(Work to do) From the listing below, extract every line containing "pixels".

(Supplied data)

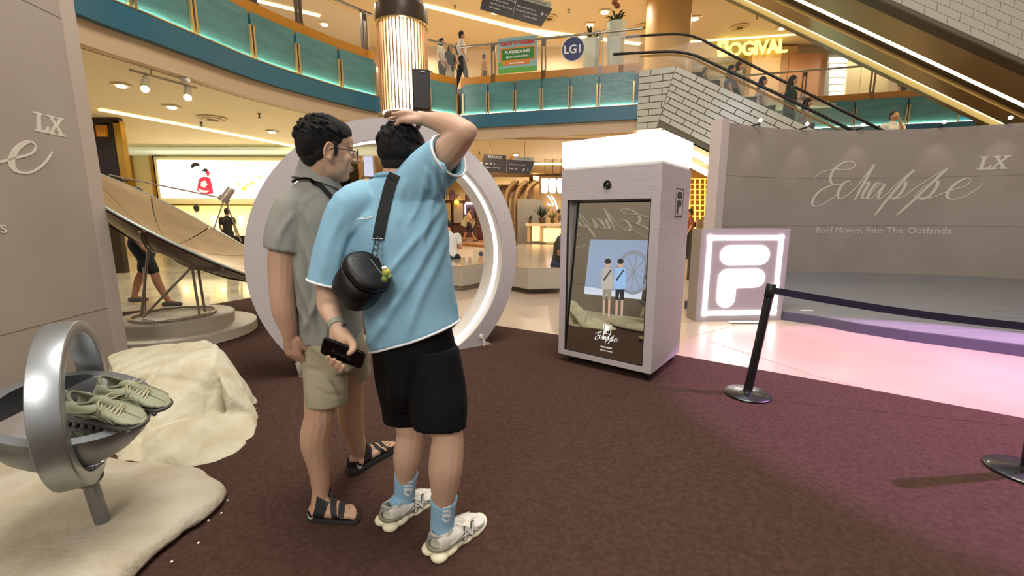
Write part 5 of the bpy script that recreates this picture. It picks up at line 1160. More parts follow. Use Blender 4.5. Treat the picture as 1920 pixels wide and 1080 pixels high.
def shell(mb, rings, th=.007):
    th = max(th, .015)                            # open garment tube with wall thickness
    inner = []
    for R_ in rings:
        c = sum(R_, Vector()) / len(R_); inner.append([p + (c - p).normalized() * th for p in R_])
    allr = rings + inner[::-1]; mb.loft(allr, cap=False, closed=True)
def lerp_rings(keys, k_=4):                               # smooth interpolation of key rings
    out = []
    for i in range(len(keys) - 1):
        a, b, c, d = keys[max(i - 1, 0)], keys[i], keys[i + 1], keys[min(i + 2, len(keys) - 1)]
        for q in range(k_):
            t = q / k_; out.append([.5 * ((2 * B) + (C_ - A) * t + (2 * A - 5 * B + 4 * C_ - D_) * t * t + (3 * B - A - 3 * C_ + D_) * t ** 3) for A, B, C_, D_ in zip(a, b, c, d)])
    return out + [keys[-1]]
def limbrings(pts, rs, up=(0, 1, 0), n=28):
    R = []; pv = None; pts = [V3(p) for p in pts]
    for i, p in enumerate(pts):
        t = (pts[min(i + 1, len(pts) - 1)] - pts[max(i - 1, 0)]).normalized()
        if pv is None: pv = t.cross(V3(up))
        a = (pv - t * pv.dot(t)).normalized(); pv = a; b = t.cross(a); r = rs[i]; ra_, rb__ = (r, r) if not isinstance(r, tuple) else r
        R.append([p + a * (ra_ * math.cos(q)) + b * (rb__ * math.sin(q)) for q in [2 * PI * k_ / n for k_ in range(n)]])
    return lerp_rings(R, 3)
def proj(co):                                             # world -> photograph pixels, used to place cloth folds
    x, y, z = co[:, 0], co[:, 1], co[:, 2] - H; f = y * CP - z * SP
    return 960 + 800 * x / f, 540 - 800 * (y * SP + z * CP) / f
def folds(lst, ripple=.0012, seed=0):
    def fn(co, no):
        X, Y = proj(co); out = np.zeros(len(co))
        fc = (no[:, 1] < .35)
        for x0, y0, x1, y1, wd_, am in lst:
            dx, dy = x1 - x0, y1 - y0; L_ = math.hypot(dx, dy); u = ((X - x0) * dx + (Y - y0) * dy) / L_ / L_; v = ((X - x0) * dy - (Y - y0) * dx) / L_
            v = v + 3 * np.sin(u * 5 + x0)
            out += 1.6 * am * np.exp(-(v / wd_) ** 2) * np.clip(np.minimum(u + .1, 1.1 - u) * 4, 0, 1) * fc
        x, y, z = co[:, 0], co[:, 1], co[:, 2]
        out += ripple * (np.sin(38 * x + 21 * z + 2 * np.sin(9 * y + seed)) + .8 * np.sin(27 * y - 33 * z + seed + 2 * np.sin(11 * x)))
        return out
    return fn
def garment(mb, name, m, par, vox=.0065, it=3, fn=None):
    me = remesh(mb, vox, it, .5)
    if fn: displace(me, fn)
    return place(me, name, m, par, 'all')
def tree_of(ob): return BVHTree.FromPolygons([v.co.copy() for v in ob.data.vertices], [tuple(p.vertices) for p in ob.data.polygons])
def hit(bv, px, py, off=.003, dflt=1.7):
    d = ray(px, py).normalized(); h_ = bv.ray_cast(Vector((0, 0, H)), d)
    return (h_[0] - d * off) if h_[0] is not None else D(px, py, dflt)
def ribbon_on(bv, pts, wpx, off=.004, th=.003, dflt=1.7, k_=5):
    P2 = smooth_path([Vector((x, y, 0)) for x, y in pts], k_); C_ = [hit(bv, p.x, p.y, off, dflt) for p in P2]; rings = []
    for i, c in enumerate(C_):
        p = P2[i]; t = (P2[min(i + 1, len(P2) - 1)] - P2[max(i - 1, 0)]).normalized(); nx, ny = -t.y, t.x
        a, b = hit(bv, p.x + nx * wpx / 2, p.y + ny * wpx / 2, off, c.y), hit(bv, p.x - nx * wpx / 2, p.y - ny * wpx / 2, off, c.y)
        lim = wpx * .9 / 800 * c.length / 2
        if (a - c).length > lim * 1.6: a = c + (a - c).normalized() * lim
        if (b - c).length > lim * 1.6: b = c + (b - c).normalized() * lim
        v_ = ray(p.x, p.y).normalized() * th; rings.append([a, b, b + v_, a + v_])
    return MB().loft(rings)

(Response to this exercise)
Write part 5 of the bpy script that recreates this picture. It picks up at line 1160. More parts follow. Use Blender 4.5. Treat the picture as 1920 pixels wide and 1080 pixels high.
def proj(co):                                             # world -> photograph pixels, used to place cloth folds